Я так много слышал о лихорадке боя, что мне захотелось узнать, что же это такое. От скуки и духа безрассудства, порождаемого опасностью, я без колебаний направился на хутор Ля-Люн, как раз тогда вновь перешедший в наши руки, но вид его был ужасен. Изрешеченные крыши, повсюду разбросанные мешки пшеницы и лежащие на них смертельно раненные, изредка залегавшие сюда приблудные ядра и шорох осыпающейся черепицы…

Совершенно один, предоставленный самому себе, я проехал холмами в левую сторону от деревни и отчетливо видел превосходную позицию французов — она высилась амфитеатром, которому ничто и ниоткуда не грозило. Подобраться к левому флангу Келлермана было, пожалуй, возможнее.

На моем пути мне повстречалось избранное общество — знакомые офицеры из штаба главнокомандующего, а также из нашего полка, весьма удивившиеся, увидя меня здесь. Они предложили мне к ним присоединиться, но я сказал им о своих особых намерениях, и они оставили меня наедине с моим хорошо всем знакомым взбалмошным упрямством.

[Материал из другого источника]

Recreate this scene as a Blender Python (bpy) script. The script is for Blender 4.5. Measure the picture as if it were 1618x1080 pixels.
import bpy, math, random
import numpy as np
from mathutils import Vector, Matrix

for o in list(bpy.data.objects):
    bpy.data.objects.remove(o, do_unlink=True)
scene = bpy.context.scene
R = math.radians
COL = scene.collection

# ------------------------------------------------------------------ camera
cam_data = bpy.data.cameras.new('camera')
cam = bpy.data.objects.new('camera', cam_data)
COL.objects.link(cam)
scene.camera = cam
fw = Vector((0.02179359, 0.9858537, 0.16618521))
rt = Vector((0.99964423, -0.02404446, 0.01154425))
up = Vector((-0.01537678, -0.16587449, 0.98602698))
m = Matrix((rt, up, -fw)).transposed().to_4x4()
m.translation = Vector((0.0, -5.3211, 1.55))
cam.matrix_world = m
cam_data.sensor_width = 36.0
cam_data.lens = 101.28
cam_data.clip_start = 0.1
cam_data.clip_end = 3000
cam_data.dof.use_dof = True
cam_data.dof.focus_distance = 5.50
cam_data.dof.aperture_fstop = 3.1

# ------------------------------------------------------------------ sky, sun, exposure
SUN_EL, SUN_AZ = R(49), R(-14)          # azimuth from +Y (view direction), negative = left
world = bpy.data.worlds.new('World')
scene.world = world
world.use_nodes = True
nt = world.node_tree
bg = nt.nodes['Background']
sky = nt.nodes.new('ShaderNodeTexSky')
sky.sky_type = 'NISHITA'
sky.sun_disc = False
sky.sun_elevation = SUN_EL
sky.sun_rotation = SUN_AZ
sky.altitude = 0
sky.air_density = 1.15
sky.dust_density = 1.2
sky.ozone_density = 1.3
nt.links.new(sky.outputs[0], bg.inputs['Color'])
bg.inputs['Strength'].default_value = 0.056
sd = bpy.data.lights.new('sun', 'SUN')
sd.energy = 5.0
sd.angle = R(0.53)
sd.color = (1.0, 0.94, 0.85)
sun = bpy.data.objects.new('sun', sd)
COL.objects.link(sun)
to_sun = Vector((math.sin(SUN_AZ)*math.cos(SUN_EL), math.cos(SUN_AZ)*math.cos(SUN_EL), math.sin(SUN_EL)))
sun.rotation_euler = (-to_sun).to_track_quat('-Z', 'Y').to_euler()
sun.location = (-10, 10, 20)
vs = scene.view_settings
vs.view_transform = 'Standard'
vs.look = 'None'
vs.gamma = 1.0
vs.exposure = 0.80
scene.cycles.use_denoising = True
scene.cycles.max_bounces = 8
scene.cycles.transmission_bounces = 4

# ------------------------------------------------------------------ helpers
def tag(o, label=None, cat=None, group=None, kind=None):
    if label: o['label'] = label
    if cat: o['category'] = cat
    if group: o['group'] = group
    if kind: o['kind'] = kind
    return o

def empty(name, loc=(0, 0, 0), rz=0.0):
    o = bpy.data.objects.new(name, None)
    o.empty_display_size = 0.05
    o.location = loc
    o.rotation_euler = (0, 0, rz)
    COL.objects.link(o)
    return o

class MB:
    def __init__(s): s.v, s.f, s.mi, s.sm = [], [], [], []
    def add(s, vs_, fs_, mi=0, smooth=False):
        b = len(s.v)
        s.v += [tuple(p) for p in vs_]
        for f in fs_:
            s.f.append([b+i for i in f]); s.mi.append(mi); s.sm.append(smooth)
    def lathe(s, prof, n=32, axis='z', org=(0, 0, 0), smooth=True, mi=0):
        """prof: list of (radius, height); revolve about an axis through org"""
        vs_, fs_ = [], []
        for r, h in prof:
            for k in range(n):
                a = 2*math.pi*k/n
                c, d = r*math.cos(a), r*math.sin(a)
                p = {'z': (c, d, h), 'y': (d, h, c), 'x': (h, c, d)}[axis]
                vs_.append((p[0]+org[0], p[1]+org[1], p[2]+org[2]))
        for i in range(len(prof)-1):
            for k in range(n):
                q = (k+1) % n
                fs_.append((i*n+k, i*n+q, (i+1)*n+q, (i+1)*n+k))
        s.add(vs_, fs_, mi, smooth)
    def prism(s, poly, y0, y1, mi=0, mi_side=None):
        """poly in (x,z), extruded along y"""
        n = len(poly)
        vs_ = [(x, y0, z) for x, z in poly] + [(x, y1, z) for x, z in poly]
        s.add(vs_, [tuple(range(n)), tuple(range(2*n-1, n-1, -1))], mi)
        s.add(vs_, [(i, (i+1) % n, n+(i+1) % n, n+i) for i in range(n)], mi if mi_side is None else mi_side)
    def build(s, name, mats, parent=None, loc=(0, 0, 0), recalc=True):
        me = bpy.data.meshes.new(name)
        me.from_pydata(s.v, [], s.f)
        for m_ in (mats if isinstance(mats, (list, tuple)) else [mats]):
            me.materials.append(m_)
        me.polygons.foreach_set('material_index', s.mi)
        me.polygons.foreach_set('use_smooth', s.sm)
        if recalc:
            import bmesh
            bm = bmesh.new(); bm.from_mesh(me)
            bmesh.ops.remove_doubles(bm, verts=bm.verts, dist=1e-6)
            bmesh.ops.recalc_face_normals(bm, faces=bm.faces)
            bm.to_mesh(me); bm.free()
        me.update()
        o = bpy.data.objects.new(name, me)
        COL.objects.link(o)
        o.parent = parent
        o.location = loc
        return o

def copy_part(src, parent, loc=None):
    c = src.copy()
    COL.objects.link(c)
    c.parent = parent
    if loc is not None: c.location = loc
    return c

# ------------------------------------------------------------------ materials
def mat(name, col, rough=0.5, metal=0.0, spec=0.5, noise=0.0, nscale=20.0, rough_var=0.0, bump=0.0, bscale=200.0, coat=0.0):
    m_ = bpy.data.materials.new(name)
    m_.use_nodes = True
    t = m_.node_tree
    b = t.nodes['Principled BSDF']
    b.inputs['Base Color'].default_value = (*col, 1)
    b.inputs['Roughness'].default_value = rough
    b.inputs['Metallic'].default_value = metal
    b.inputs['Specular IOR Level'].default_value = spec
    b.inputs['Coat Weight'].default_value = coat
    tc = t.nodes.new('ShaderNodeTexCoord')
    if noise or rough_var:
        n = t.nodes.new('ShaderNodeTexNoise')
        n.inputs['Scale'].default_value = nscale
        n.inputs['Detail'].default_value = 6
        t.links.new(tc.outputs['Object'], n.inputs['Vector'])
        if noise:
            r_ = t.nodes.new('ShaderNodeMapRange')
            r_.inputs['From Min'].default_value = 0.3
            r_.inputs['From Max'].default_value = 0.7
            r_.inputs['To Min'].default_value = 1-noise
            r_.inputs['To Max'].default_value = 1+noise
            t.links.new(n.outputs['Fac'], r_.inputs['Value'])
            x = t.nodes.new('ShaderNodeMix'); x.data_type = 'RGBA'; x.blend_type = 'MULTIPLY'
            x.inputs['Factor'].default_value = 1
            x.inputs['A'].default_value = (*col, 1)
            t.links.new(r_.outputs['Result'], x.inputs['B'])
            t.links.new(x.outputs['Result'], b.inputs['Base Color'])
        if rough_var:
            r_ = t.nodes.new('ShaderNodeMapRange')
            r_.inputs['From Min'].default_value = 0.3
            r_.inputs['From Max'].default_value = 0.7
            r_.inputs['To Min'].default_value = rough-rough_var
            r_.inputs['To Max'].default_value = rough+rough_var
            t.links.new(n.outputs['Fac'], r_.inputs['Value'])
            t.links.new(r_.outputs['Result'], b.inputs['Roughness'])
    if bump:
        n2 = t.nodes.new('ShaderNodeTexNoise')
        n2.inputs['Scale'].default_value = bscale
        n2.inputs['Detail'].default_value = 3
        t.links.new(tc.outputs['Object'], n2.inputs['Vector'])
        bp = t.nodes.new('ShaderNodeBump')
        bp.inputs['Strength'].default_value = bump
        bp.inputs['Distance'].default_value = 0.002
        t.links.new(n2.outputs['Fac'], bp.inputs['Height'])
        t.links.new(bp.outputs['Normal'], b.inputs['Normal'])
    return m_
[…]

Тем временем я заехал в то самое место, где падали ядра одно возле другого. Звук их любопытен: в нем что-то от жужжания детского волчка, от бульканья воды и писка птицы. Земля была вязкая, отчего ядра не представляли большой опасности. Куда они попадали, там и застревали, так что я в своей «испытательной поездке» не подвергался по меньшей мере одной опасности — рикошетировке.